Data preparation limits

It is often the case that numeric computing environments can not manipulate huge matrices, because they run out of memory. (Unless handled specially, this is common in Julia, R, Python with NumPy, and many others.)

In such case, you can export many "parts" of the dataset independently, e.g. like this in R:

# ...prepare first part of data to myMatrix...
writeBin(as.vector(t(myMatrix)), "mydata1.bin", size = 4)
# ...prepare another part of the data into myMatrix...
writeBin(as.vector(t(myMatrix)), "mydata2.bin", size = 4)

...and concatenate them via command line into one big data blob:

cat mydata1.bin mydata2.bin > mydata.bin

(Similar method can be applied in all languages.)

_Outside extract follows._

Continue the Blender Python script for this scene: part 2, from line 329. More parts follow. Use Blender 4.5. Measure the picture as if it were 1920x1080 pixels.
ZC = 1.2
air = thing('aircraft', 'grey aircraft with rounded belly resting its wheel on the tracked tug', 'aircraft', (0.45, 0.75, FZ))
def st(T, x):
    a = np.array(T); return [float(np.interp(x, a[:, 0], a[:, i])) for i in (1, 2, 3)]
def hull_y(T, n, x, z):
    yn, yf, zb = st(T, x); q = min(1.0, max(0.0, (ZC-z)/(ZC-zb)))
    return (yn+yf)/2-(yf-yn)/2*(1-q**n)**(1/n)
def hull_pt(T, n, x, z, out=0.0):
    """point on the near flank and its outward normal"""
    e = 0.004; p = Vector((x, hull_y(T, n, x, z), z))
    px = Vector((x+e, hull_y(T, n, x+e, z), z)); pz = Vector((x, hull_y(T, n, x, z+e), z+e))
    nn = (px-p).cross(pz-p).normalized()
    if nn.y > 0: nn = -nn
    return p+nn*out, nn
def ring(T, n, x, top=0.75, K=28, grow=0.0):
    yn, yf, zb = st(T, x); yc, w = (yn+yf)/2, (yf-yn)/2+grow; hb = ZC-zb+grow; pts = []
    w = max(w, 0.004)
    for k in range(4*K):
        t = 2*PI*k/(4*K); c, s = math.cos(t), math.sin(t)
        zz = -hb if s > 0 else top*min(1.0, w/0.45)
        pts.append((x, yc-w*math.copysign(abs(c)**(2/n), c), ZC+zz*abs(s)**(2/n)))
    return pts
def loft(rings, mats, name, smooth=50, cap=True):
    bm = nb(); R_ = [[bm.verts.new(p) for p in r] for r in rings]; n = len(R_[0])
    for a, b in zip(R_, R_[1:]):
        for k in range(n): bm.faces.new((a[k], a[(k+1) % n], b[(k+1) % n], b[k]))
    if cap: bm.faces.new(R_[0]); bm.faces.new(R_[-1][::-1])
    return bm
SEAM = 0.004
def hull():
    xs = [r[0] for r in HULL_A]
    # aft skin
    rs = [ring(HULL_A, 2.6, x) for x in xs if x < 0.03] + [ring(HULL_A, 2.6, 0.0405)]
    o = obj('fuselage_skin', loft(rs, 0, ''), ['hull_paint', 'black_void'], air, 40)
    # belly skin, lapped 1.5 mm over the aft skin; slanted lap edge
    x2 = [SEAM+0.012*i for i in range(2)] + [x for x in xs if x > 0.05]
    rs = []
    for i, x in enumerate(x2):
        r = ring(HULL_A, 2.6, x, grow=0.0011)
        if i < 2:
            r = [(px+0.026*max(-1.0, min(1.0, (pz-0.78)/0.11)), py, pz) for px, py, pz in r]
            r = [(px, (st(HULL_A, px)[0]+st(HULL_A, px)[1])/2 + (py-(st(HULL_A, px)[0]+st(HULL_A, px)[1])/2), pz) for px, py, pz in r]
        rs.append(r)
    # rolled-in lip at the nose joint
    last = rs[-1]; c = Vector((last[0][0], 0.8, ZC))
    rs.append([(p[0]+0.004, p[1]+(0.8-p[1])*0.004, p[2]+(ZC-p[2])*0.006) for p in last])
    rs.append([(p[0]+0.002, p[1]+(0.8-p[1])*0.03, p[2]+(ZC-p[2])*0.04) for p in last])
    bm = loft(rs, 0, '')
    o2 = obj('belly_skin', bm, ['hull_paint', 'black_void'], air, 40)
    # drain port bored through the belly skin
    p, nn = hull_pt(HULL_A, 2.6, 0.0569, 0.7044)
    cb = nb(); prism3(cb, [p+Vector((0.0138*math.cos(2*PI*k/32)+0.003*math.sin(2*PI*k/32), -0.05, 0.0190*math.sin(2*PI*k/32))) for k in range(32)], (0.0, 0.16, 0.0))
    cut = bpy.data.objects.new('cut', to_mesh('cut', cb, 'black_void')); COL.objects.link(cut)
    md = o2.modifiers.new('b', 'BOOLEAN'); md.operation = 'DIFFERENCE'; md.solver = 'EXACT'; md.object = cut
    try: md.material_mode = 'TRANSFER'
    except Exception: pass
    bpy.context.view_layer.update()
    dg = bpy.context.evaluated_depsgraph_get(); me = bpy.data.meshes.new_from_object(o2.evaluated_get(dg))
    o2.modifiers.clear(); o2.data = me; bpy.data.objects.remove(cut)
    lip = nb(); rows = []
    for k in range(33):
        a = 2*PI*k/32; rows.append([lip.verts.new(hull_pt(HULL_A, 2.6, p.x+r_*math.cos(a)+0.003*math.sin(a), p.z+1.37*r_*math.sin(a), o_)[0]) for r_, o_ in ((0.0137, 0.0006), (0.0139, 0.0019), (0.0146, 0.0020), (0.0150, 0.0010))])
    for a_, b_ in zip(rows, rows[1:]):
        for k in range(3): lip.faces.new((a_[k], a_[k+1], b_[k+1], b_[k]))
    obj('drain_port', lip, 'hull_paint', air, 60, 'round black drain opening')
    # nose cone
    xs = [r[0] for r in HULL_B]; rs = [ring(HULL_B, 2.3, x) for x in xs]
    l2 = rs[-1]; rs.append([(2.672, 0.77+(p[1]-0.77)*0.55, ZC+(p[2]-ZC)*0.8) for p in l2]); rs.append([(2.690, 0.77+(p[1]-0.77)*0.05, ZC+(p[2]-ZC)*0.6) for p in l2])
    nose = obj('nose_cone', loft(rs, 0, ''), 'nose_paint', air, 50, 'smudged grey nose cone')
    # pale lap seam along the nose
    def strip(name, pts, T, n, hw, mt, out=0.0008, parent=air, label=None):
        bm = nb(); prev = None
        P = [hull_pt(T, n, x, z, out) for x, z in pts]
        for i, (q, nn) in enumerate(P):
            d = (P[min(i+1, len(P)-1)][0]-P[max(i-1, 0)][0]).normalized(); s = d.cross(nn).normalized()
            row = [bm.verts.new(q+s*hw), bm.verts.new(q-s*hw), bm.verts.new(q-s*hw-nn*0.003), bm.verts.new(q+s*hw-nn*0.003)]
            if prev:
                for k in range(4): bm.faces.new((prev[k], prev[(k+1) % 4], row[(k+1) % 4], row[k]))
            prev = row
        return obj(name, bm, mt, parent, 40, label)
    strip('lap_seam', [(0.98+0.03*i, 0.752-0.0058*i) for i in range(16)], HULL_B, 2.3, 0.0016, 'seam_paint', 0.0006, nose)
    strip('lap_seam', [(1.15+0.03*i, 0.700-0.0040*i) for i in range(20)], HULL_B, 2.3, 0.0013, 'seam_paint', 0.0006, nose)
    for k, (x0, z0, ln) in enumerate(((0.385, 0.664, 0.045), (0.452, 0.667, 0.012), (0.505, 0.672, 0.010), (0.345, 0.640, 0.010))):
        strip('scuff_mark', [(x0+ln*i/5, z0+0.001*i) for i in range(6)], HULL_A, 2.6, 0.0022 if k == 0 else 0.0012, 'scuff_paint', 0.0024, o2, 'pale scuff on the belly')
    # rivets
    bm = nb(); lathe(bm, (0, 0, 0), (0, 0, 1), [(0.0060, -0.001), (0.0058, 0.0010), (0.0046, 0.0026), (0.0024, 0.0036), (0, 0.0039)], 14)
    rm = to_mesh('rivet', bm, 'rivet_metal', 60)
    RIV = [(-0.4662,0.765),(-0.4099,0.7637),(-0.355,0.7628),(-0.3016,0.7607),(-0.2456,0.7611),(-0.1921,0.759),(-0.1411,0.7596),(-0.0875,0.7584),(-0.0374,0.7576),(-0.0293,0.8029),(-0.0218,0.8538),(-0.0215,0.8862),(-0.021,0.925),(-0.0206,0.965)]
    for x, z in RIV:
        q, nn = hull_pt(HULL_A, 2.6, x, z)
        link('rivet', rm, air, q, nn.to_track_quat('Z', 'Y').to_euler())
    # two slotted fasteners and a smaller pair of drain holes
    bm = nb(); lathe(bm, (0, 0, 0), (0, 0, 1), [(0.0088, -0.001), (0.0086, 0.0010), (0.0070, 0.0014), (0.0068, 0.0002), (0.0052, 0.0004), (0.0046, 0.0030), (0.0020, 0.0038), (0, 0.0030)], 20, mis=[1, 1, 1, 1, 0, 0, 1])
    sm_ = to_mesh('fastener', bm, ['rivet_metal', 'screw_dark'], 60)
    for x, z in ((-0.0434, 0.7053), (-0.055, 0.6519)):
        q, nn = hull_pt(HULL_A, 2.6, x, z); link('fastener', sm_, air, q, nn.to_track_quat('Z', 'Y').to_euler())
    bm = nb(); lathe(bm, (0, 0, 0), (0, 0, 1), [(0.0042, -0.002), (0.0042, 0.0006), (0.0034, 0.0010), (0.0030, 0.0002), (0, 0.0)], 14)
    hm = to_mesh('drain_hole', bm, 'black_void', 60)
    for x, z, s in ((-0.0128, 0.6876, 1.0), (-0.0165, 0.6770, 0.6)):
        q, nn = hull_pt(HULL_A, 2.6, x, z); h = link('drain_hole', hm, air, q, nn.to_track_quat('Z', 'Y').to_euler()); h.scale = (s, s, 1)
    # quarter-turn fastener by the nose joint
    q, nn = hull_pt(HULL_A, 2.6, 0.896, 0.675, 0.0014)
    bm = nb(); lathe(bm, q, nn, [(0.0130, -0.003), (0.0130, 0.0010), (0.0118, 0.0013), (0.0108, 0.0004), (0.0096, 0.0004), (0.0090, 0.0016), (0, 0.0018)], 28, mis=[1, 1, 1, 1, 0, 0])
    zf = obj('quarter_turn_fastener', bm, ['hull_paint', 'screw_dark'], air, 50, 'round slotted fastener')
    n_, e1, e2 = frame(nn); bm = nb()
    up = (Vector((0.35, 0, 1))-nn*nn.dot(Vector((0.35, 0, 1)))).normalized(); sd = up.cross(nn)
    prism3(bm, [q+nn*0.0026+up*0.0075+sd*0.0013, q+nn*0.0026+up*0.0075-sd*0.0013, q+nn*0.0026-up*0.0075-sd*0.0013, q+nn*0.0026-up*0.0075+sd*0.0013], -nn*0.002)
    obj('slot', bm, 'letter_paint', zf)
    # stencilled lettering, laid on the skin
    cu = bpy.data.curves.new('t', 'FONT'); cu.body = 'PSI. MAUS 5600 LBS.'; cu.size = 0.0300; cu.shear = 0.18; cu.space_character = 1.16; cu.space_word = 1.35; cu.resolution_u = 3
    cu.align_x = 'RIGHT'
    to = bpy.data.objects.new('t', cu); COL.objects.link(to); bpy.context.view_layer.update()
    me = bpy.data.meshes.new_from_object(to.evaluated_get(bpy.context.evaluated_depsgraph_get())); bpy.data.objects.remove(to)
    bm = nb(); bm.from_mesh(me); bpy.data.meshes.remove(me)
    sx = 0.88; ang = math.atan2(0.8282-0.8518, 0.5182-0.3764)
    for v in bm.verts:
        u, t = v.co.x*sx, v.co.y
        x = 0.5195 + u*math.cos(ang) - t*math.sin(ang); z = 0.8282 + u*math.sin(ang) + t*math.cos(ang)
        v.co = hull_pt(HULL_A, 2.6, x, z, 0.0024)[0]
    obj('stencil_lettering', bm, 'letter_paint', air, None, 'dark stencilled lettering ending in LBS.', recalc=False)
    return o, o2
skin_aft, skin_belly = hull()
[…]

Can I use a different SOM topology?

Yes; you can input any SOM and any topology to the training commands using options -i and -t. By default, files with the SOM and topology are generated by remotesom generate:

• The SOM file is a JSON array of the total size of the SOM (i.e., X×Y "centroids" or "neurons") that contains numeric arrays of size D (feature vectors of each SOM centroid).
• The topology file is a JSON array or squared distances between each pair of neighbors, organized into an array that for each centroid contains vectors with squared distance to each centroid. (Viewed as a matrix, this would be a symmetric matrix with non-negative elements and zeroes on the diagonal.)

Additionally, remotesom has out-of-the-box support for hexagonal, toroidal and circular grid topologies. To get a complete list of the related options, see the list of available options for the generate command:

remotesom generate --help

Can I use a different transport of the SOM training commitments than TLS?

Yes, you can organize the training and communication schedule yourself. The individual steps can be performed manually without any communication by commands:

1. remotesom generate to create an initial SOM and a topology (this is usually ran by the coordinator, who then sends the SOM to data hosts)
2. remotesom summarize to create a training commitment for a given SOM from local data (this is executed by data hosts)
3. remotesom aggregate which collects training commitments with topology and a neighborhood function, creating an updated SOM (this is typically ran by the coordinator)

Steps 2 and 3 are executed multiple times (each runs a single "epoch" of SOM training with a different neighborhood function).

Can I use this to run usual k-means clustering?

Yes. Using a zero sigma degenerates the SOM batch-training epoch into a K-means batch-training epoch. With options like -s 0 -s 0 -s 0 ... you thus essentially run K-means clustering.

Note that K-means clustering requires careful initialization, which differs from the random or grid-based initialization used by remotesom generate.